(Task): Exactly the lines from the line containing "Recreate this scene" through the line containing "COL = SC.collection" are to be echoed, with both included and pictures left out.

(Material provided):

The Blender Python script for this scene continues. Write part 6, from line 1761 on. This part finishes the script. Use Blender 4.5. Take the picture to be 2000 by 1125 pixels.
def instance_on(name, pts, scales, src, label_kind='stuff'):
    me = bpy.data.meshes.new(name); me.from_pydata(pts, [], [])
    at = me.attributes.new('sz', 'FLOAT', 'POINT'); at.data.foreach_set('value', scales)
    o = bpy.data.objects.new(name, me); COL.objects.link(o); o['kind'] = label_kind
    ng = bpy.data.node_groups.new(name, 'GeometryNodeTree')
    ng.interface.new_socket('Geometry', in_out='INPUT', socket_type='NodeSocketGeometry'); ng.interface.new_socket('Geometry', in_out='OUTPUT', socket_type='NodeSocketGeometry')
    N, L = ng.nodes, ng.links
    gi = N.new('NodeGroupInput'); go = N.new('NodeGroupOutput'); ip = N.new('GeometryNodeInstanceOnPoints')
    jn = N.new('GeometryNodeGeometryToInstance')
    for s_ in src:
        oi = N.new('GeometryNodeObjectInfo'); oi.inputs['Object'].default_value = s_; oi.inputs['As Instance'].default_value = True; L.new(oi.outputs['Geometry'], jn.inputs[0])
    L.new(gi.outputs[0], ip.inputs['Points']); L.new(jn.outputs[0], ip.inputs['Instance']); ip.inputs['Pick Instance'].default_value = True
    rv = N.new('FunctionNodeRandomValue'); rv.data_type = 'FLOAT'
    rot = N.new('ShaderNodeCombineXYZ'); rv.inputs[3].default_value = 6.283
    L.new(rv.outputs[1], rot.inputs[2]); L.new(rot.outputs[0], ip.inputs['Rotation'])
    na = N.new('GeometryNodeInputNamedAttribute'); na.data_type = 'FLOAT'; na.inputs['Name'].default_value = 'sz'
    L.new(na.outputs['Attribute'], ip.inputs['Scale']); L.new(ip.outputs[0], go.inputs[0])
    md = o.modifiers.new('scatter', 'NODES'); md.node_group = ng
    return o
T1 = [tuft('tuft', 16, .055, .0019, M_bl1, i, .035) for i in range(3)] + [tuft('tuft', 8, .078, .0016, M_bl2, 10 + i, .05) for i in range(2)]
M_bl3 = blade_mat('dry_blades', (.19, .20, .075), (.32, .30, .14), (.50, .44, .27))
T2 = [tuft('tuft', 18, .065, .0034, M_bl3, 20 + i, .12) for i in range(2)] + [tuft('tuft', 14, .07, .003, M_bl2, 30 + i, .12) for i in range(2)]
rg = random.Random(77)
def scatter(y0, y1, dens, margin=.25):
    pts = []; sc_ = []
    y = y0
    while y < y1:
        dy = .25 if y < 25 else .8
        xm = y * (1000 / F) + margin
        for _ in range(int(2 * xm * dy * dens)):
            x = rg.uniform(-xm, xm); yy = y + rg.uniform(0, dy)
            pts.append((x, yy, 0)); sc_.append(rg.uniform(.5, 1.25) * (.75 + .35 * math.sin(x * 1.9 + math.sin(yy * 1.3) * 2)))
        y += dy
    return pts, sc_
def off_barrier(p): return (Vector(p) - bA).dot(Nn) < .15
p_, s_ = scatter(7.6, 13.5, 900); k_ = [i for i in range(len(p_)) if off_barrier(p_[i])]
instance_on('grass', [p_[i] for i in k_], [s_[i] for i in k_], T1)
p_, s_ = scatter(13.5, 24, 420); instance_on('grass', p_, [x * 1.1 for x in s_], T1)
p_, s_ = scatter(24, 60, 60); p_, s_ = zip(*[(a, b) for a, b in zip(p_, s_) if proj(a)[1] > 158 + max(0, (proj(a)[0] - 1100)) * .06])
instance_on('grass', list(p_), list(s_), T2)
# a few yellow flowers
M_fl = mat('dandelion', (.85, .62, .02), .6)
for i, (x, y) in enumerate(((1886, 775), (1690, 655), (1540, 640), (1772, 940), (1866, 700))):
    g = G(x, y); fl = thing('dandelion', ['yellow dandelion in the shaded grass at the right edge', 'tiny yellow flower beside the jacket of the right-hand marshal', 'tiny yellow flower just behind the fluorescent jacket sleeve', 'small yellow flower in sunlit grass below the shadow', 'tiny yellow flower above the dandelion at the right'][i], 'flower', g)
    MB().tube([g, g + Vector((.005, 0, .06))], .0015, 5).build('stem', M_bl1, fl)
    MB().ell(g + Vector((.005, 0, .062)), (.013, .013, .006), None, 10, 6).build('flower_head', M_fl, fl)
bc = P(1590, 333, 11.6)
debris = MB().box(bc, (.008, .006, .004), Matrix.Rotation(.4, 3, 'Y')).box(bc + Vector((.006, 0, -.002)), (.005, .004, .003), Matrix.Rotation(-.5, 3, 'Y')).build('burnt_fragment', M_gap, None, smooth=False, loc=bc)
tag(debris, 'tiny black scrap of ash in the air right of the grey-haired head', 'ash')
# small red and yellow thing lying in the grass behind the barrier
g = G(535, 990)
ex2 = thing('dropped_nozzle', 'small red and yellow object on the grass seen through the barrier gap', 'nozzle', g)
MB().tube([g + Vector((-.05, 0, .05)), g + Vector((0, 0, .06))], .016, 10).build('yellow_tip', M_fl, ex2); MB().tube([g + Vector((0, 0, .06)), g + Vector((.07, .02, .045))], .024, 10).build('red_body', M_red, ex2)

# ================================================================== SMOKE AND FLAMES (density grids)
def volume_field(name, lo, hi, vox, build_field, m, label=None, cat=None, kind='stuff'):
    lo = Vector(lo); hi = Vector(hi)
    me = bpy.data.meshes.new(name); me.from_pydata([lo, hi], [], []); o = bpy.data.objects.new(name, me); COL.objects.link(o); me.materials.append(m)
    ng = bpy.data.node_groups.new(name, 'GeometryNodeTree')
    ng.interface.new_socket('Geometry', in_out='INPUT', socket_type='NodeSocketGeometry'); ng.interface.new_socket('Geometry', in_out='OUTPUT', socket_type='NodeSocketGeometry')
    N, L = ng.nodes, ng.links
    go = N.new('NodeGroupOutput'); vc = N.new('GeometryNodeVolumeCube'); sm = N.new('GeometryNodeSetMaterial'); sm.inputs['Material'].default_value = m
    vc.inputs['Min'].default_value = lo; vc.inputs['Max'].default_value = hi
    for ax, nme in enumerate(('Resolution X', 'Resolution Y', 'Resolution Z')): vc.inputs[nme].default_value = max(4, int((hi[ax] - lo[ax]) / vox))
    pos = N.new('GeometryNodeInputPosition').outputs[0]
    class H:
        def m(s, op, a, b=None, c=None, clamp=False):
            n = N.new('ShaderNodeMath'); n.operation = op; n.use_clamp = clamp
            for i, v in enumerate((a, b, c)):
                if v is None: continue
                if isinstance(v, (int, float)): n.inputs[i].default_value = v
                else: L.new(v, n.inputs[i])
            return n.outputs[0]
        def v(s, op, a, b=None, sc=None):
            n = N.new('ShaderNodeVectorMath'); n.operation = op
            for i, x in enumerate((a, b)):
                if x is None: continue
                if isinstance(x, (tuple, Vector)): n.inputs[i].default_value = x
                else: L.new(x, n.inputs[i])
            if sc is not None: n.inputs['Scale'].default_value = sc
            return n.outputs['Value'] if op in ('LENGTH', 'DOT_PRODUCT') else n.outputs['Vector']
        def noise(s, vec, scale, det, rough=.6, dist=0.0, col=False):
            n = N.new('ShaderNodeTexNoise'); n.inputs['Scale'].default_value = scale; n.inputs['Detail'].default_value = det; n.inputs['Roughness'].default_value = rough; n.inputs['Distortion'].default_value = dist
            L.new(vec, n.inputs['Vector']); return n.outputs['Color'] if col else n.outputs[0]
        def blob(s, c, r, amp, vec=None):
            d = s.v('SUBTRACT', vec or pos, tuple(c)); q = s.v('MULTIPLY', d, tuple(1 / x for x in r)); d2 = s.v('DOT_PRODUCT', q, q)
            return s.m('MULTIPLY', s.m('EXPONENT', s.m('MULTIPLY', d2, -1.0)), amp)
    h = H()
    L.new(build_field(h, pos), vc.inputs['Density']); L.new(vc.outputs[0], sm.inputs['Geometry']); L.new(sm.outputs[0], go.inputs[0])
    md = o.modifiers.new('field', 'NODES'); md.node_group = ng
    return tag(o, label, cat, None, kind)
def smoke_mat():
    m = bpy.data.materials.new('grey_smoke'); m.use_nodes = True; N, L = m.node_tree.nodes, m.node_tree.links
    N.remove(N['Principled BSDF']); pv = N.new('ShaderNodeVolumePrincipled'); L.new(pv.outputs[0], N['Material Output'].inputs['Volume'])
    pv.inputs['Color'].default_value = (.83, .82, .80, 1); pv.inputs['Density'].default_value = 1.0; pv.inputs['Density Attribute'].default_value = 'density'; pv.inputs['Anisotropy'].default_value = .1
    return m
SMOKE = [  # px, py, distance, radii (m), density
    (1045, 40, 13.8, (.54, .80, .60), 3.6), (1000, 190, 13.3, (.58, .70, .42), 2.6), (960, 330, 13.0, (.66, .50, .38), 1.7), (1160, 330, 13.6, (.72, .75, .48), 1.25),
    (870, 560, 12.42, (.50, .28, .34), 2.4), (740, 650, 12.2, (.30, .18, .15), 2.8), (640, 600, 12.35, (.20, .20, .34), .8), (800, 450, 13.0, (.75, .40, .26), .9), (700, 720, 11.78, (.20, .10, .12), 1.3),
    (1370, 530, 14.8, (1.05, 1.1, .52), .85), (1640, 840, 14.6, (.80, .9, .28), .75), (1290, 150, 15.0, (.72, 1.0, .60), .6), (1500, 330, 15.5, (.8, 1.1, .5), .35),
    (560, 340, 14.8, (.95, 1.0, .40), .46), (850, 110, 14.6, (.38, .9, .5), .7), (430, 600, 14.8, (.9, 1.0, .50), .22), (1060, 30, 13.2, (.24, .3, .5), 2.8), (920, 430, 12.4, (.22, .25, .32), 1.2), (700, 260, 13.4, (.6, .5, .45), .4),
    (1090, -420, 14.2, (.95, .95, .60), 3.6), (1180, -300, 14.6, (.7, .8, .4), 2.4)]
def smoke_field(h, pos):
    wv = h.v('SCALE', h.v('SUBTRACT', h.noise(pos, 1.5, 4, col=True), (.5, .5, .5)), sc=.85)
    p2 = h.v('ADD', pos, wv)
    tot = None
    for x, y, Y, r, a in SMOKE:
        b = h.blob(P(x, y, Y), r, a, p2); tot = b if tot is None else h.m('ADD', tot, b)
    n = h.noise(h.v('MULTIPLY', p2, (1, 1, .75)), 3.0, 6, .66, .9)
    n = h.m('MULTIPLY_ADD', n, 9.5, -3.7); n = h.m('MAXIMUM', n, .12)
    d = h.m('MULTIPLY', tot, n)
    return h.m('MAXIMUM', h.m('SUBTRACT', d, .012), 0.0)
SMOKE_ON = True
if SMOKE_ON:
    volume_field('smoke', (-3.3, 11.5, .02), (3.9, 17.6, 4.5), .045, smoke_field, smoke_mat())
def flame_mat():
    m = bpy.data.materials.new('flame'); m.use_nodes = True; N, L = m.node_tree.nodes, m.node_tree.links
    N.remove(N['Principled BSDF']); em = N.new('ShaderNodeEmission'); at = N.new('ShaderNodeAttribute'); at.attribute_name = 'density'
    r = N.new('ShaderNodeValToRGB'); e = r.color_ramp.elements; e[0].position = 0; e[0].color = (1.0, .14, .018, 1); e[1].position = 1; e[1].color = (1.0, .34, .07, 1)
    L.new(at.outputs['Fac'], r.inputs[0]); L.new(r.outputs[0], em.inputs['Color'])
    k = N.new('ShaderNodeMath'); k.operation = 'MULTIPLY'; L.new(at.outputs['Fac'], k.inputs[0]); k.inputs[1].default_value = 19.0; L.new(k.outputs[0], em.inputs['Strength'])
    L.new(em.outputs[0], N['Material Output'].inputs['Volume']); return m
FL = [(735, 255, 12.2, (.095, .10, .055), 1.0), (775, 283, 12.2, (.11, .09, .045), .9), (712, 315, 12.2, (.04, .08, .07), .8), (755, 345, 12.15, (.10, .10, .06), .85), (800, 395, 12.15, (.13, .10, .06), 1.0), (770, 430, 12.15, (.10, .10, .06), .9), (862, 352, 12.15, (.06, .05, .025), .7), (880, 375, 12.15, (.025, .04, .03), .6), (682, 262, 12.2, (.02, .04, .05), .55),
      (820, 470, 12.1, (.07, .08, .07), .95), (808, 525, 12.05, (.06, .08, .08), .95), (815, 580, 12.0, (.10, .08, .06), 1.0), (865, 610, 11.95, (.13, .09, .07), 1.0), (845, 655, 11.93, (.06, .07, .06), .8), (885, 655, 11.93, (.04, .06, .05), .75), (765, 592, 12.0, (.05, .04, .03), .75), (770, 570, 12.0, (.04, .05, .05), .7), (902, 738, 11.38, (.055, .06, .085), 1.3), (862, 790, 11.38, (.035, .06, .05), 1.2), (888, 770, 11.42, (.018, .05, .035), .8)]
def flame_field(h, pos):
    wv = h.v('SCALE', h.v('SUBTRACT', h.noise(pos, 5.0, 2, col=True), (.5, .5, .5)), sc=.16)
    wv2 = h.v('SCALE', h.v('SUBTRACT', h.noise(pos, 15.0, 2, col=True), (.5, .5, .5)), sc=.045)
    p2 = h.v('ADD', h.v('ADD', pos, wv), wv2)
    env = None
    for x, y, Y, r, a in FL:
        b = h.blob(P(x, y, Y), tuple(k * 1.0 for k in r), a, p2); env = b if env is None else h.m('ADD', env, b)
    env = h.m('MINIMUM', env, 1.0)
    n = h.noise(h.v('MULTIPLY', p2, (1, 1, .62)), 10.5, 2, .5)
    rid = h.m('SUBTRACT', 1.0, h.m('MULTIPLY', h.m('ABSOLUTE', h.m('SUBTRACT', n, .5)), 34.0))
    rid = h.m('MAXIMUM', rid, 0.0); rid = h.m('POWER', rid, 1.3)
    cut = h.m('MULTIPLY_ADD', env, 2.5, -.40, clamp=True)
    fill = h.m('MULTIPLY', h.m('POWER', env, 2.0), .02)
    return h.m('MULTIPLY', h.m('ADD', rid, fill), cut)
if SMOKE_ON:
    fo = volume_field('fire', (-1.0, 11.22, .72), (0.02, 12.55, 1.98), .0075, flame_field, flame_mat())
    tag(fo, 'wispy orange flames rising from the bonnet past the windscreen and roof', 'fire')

* * *

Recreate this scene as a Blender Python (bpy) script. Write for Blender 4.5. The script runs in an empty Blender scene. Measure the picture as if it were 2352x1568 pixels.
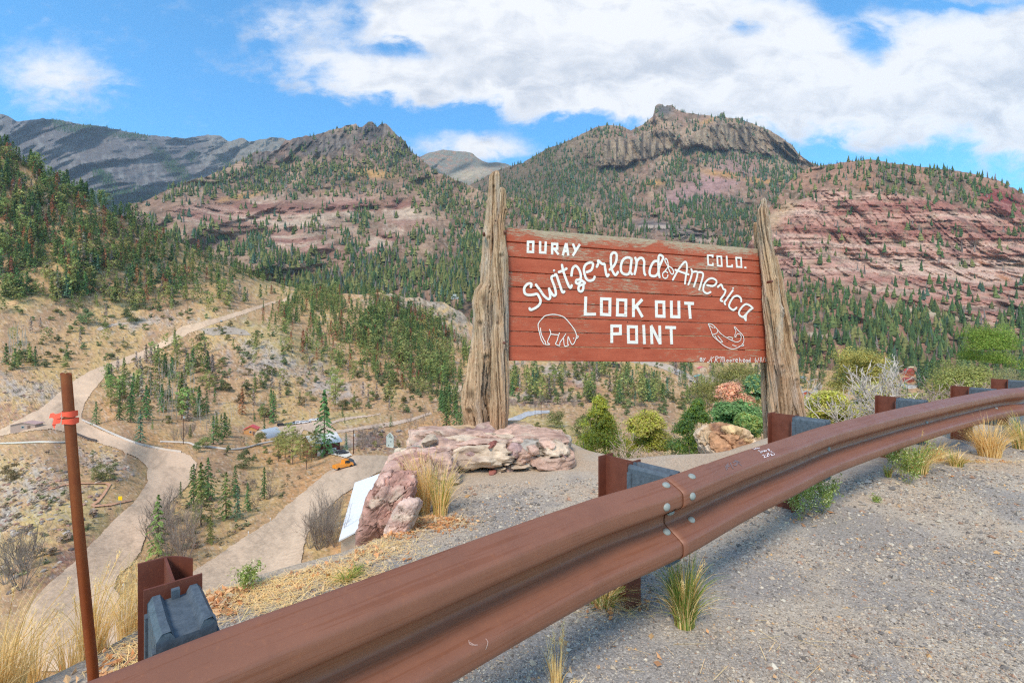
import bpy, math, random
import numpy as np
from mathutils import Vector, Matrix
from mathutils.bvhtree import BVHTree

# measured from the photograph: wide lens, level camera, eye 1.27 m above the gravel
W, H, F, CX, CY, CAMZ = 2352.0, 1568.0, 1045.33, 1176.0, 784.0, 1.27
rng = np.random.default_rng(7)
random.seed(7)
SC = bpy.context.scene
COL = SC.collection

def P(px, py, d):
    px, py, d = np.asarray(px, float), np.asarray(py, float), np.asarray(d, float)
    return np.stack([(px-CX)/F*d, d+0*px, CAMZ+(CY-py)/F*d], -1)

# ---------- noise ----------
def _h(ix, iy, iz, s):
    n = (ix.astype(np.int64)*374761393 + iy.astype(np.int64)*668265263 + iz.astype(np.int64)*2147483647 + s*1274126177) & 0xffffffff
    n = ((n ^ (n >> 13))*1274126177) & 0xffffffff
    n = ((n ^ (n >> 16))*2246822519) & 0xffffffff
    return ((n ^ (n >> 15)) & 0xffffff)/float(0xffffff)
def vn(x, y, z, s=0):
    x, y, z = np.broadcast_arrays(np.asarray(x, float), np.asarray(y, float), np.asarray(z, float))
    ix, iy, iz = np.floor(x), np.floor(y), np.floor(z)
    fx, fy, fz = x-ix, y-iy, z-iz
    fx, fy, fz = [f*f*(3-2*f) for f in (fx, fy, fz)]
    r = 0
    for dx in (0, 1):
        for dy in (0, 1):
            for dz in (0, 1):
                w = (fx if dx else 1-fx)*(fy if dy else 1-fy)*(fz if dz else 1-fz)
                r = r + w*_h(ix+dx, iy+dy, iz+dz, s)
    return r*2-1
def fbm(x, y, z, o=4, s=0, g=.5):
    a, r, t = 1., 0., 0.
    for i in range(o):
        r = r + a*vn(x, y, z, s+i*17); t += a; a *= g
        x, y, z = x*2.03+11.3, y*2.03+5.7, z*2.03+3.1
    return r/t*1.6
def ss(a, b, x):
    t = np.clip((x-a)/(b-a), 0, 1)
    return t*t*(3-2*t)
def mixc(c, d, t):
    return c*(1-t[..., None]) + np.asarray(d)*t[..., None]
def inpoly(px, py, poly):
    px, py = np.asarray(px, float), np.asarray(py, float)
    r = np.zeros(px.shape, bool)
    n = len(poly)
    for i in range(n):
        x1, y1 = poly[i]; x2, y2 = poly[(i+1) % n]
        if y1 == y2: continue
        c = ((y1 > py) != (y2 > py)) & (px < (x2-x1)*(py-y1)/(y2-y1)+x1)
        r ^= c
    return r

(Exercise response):
Recreate this scene as a Blender Python (bpy) script. Write for Blender 4.5. The script runs in an empty Blender scene. Measure the picture as if it were 2352x1568 pixels.
import bpy, math, random
import numpy as np
from mathutils import Vector, Matrix
from mathutils.bvhtree import BVHTree

# measured from the photograph: wide lens, level camera, eye 1.27 m above the gravel
W, H, F, CX, CY, CAMZ = 2352.0, 1568.0, 1045.33, 1176.0, 784.0, 1.27
rng = np.random.default_rng(7)
random.seed(7)
SC = bpy.context.scene
COL = SC.collection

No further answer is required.